Some of CoStar's major clients also are enjoying the benefits of videoconferencing; Florance says several of them borrow equipment at CoStar's offices. If one study is any indication, some of those clients may be shopping for their own equipment. A 2007 report from Nemertes Research Group Inc. found that nearly half of the information technology executives surveyed said their companies were evaluating or installing high-definition or telepresence capabilities.

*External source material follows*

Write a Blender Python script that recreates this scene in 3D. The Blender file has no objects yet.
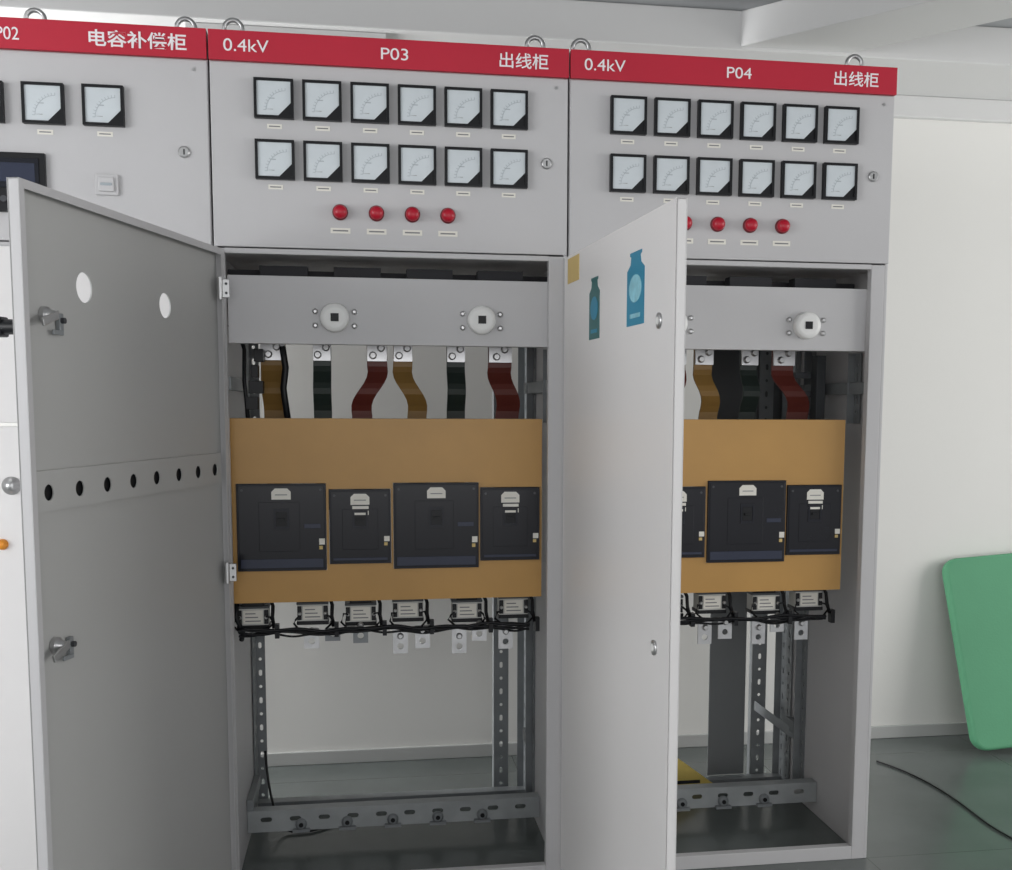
import bpy, math, random
from mathutils import Vector, Matrix, Euler
random.seed(7)
scene = bpy.context.scene
coll = scene.collection
scene.view_settings.view_transform = 'Standard'

# ------------------------------------------------------------------ materials
def lin(c):
    c = c / 255.0
    return c / 12.92 if c <= 0.04045 else ((c + 0.055) / 1.055) ** 2.4
def rgb(r, g, b): return (lin(r), lin(g), lin(b), 1.0)
def mat(name, col, rough=0.5, metal=0.0, var=0.06, scale=6.0, bump=0.0, spec=0.5, emit=0.0):
    m = bpy.data.materials.new(name); m.use_nodes = True
    nt = m.node_tree; bs = nt.nodes["Principled BSDF"]
    bs.inputs["Roughness"].default_value = rough
    bs.inputs["Metallic"].default_value = metal
    bs.inputs["Specular IOR Level"].default_value = spec
    if emit: bs.inputs["Emission Color"].default_value = col; bs.inputs["Emission Strength"].default_value = emit
    tc = nt.nodes.new("ShaderNodeTexCoord")
    no = nt.nodes.new("ShaderNodeTexNoise"); no.inputs["Scale"].default_value = scale; no.inputs["Detail"].default_value = 4
    nt.links.new(tc.outputs["Object"], no.inputs["Vector"])
    cr = nt.nodes.new("ShaderNodeValToRGB")
    cr.color_ramp.elements[0].position = 0.3; cr.color_ramp.elements[1].position = 0.7
    cr.color_ramp.elements[0].color = tuple(c * (1 - var) for c in col[:3]) + (1,)
    cr.color_ramp.elements[1].color = tuple(min(1, c * (1 + var)) for c in col[:3]) + (1,)
    nt.links.new(no.outputs["Fac"], cr.inputs["Fac"])
    nt.links.new(cr.outputs["Color"], bs.inputs["Base Color"])
    if bump > 0:
        n2 = nt.nodes.new("ShaderNodeTexNoise"); n2.inputs["Scale"].default_value = scale * 40
        nt.links.new(tc.outputs["Object"], n2.inputs["Vector"])
        b = nt.nodes.new("ShaderNodeBump"); b.inputs["Strength"].default_value = bump; b.inputs["Distance"].default_value = 0.002
        nt.links.new(n2.outputs["Fac"], b.inputs["Height"]); nt.links.new(b.outputs["Normal"], bs.inputs["Normal"])
    return m
PAINT = mat("cabinet_paint", rgb(192, 191, 192), 0.42, var=0.02, scale=3, bump=0.05)
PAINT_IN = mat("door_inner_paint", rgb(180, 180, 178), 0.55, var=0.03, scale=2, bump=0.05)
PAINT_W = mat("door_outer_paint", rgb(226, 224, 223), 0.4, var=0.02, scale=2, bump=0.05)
PANELG = mat("rear_panel_paint", rgb(118, 121, 122), 0.55, var=0.06, scale=4)
PANELD = mat("dark_panel_paint", rgb(84, 87, 89), 0.55, var=0.06, scale=4)
RAIL = mat("galvanized_steel", rgb(134, 138, 140), 0.42, 0.2, var=0.12, scale=14)
RAILL = mat("bright_galvanized_steel", rgb(162, 166, 167), 0.42, 0.25, var=0.12, scale=14)
RAILD = mat("dark_bracket_steel", rgb(70, 73, 76), 0.5, 0.2, var=0.12, scale=14)
RED = mat("red_strip", rgb(186, 30, 54), 0.4, var=0.03)
WHITE = mat("white_lettering", rgb(240, 236, 238), 0.5, var=0.01)
BLACK = mat("black_plastic", rgb(20, 21, 24), 0.4, var=0.1, spec=.3)
SEAM = mat("dark_gasket", rgb(50, 50, 54), 0.7)
FACE = mat("meter_dial", rgb(206, 213, 217), 0.25, var=0.04, scale=20)
TICK = mat("dial_ink", rgb(160, 168, 174), 0.5)
GLOBE = mat("red_lamp_lens", rgb(176, 16, 42), 0.35, var=0.05)
LAMPR = mat("lamp_ring", rgb(110, 30, 40), 0.35)
LABEL = mat("paper_label", rgb(228, 225, 216), 0.6, var=0.02)
INK = mat("label_ink", rgb(120, 120, 122), 0.6)
BOARD = mat("ochre_insulating_board", rgb(184, 140, 74), 0.38, var=0.07, scale=5, bump=0.05)
BOARD_E = mat("board_edge", rgb(196, 154, 88), 0.5)
BRK = mat("breaker_case", rgb(28, 30, 38), 0.3, var=0.08, spec=.25)
BRK2 = mat("breaker_front", rgb(20, 21, 28), 0.2, var=0.1, spec=.3)
BRK3 = mat("breaker_strip", rgb(52, 57, 74), 0.25, var=0.08, spec=.3)
BUSY = mat("busbar_sleeve_yellow", rgb(146, 112, 58), 0.45, var=0.1)
BUSG = mat("busbar_sleeve_green", rgb(40, 50, 46), 0.45, var=0.1)
BUSR = mat("busbar_sleeve_red", rgb(102, 44, 36), 0.45, var=0.1)
TIN = mat("tinned_copper", rgb(196, 196, 197), 0.3, 0.75, var=0.10, scale=30)
CHROME = mat("plated_steel", rgb(190, 190, 190), 0.3, 0.8, var=0.05)
DGREY = mat("dark_handle", rgb(60, 62, 66), 0.4)
CTW = mat("transformer_case", rgb(196, 196, 191), 0.5, var=0.08)
KNOB = mat("white_knob", rgb(230, 230, 228), 0.35, var=0.02)
STB = mat("sticker_teal", rgb(34, 132, 164), 0.4, var=0.1)
STG = mat("sticker_green", rgb(44, 102, 102), 0.4, var=0.15)
STW = mat("sticker_pale", rgb(140, 196, 210), 0.5, var=0.2, scale=40)
TAG = mat("paper_tag", rgb(206, 180, 118), 0.7)
ORANGE = mat("orange_button", rgb(220, 140, 40), 0.4)
YELLOW = mat("yellow_card", rgb(226, 200, 104), 0.6)
GREEN = mat("mint_foam", rgb(86, 152, 114), 0.7, var=0.05, scale=4, bump=0.2)
WALLM = mat("wall_plaster", rgb(226, 225, 221), 0.85, var=0.012, scale=1.5, bump=0.1)
CEILM = mat("ceiling_grey", rgb(160, 162, 164), 0.85, var=0.02, scale=1.5)
BEAMM = mat("beam_plaster", rgb(208, 208, 207), 0.85, var=0.015, scale=1.5)
LUMI = mat("lamp_diffuser", rgb(240, 240, 238), 0.5, var=0.01, emit=.35)
BASEM = mat("baseboard_grey", rgb(182, 183, 181), 0.5, var=0.03)

def floor_material():
    m = bpy.data.materials.new("glossy_floor"); m.use_nodes = True
    nt = m.node_tree; bs = nt.nodes["Principled BSDF"]
    tc = nt.nodes.new("ShaderNodeTexCoord")
    br = nt.nodes.new("ShaderNodeTexBrick"); br.offset = 0
    br.inputs["Scale"].default_value = 1.0; br.inputs["Brick Width"].default_value = 0.8; br.inputs["Row Height"].default_value = 0.8
    br.inputs["Mortar Size"].default_value = 0.0014
    br.inputs["Color1"].default_value = rgb(104, 110, 108); br.inputs["Color2"].default_value = rgb(106, 112, 110)
    br.inputs["Mortar"].default_value = rgb(76, 82, 81)
    no = nt.nodes.new("ShaderNodeTexNoise"); no.inputs["Scale"].default_value = 4; no.inputs["Detail"].default_value = 8
    mx = nt.nodes.new("ShaderNodeMix"); mx.data_type = 'RGBA'; mx.blend_type = 'MULTIPLY'; mx.inputs[0].default_value = 0.4
    nt.links.new(tc.outputs["Object"], br.inputs["Vector"]); nt.links.new(tc.outputs["Object"], no.inputs["Vector"])
    nt.links.new(br.outputs["Color"], mx.inputs[6]); nt.links.new(no.outputs["Fac"], mx.inputs[7])
    nt.links.new(mx.outputs[2], bs.inputs["Base Color"])
    mr = nt.nodes.new("ShaderNodeMapRange"); mr.inputs[3].default_value = 0.12; mr.inputs[4].default_value = 0.30
    nt.links.new(no.outputs["Fac"], mr.inputs[0]); nt.links.new(mr.outputs[0], bs.inputs["Roughness"])
    return m
FLOORM = floor_material()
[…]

Moreover, The Human Productivity Lab report indicated use of traditional videoconferencing systems averaged 15 hours a month, while use of telepresence systems ranged from 60 to 275 hours a month.
Competitive advantage
Some companies consider videoconferencing "a competitive differentiator," according to Polycom's Vandermate. For instance, she says, the technology permits companies to enter new markets, speed up decision-making and better manage offshore operations.
As prices for videoconferencing systems drop — a room now can be equipped with high-definition technology for less than $5,000 — and operating expenses decline as a result of the move toward cheaper IP-based connections, the popularity of videoconferencing is expected to jump and that competitive differentiation will diminish. In 2007, the videoconferencing industry set a record by shipping nearly 213,000 systems, up 30 percent from the previous year, according to market research firm Wainhouse Research.
Traditionally, the U.S. market has led in the use of videoconferencing technology, says Roopam Jain, an analyst at Frost & Sullivan. However, the European Union and the Asia-Pacific region are bridging the gap, Jain says.
Although the videoconferencing market is thriving, according to Frost & Sullivan, "some existing bottlenecks need to be addressed. The lack of awareness, the difficulty in measuring return on investment (ROI), and the skeptical attitude of users regarding the benefits of videoconferencing are the major roadblocks for service providers."
After some initial skepticism, Jordanian real estate investment firm United Arab Investors Co. PLC installed videoconferencing equipment from a supplier called Aethra in 2006. United Arab Investors soon became a videoconferencing convert, and even found that some potential investors were insisting the company use videoconferencing technology to do business.
GE Real Estate's Zupnick believes the advent of telepresence, which he calls "a technological breakthrough," will help erase skepticism about videoconferencing that commercial real estate players like United Arab Investors have felt.
"It's one of these things where you have to see it to believe it," Zupnick says. "You use it once, and you're won over."